Radek_Tychy
Mój kompostownik oczywiście nie ma metr na metr

tylko sporo więcej.
Jest to po prostu wielka sterta liści ułożona na ziemi nieco udeptana i przykryta plandeką.
Plandeka jest na brzegach obciążona kamieniami aby wiatr jej nie zwiał.
Możesz zamiast plandeki obsypać trochę z wierzchu ziemią dla obciążenia.
U mnie raczej nie da rady bo musiałbym chyba wywrotkę ziemi nasypać.
Ułożenie plandeki nie może być szczelne i musi zapewniać dostęp powietrza, bo zamiast kompostu będzie zgnilizna. Możesz też w czasie kompostowania co miesiąc dwa przemieszać liście widłami i jak za bardzo wyschnie podlać wodą.

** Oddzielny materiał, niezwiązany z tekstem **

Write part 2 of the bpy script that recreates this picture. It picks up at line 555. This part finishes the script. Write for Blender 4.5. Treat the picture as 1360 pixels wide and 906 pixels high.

W czasie grabienia liści i formowania sterty kompostowej co jakiś czas polewam wodą dosypuję bakterii kompostowych i nieco wapna.
W zależności od przeznaczenia kompostu możesz od razu sypać na stertę nieco nawozu np saletry amonowej. Nawozy w bardzo małej ilości bo sterta po kompostowaniu będzie miała może 10-15% obecnej objętości i jakbyś nasypał za dużo to będziesz mieć koncentrat nawozowy w kompoście.
Zamiast bakterii możesz użyć kompostu z zeszłego roku, albo w ogóle bez bakterii też się rozłoży.
Wapno sypię bo mam mocno kwaśną glebę na działce.
Kompostowanie na ziemi jest o tyle dobre bo do liści mają dostęp dżdżownice i one przerabiają na drobno materiał organiczny. Otrzymujesz z tego próchnicę.
Mój "kompostownik" po udeptaniu ma ok 1,5m wysokości za rok będzie z tego kupka może jakieś 20 cm wysokości.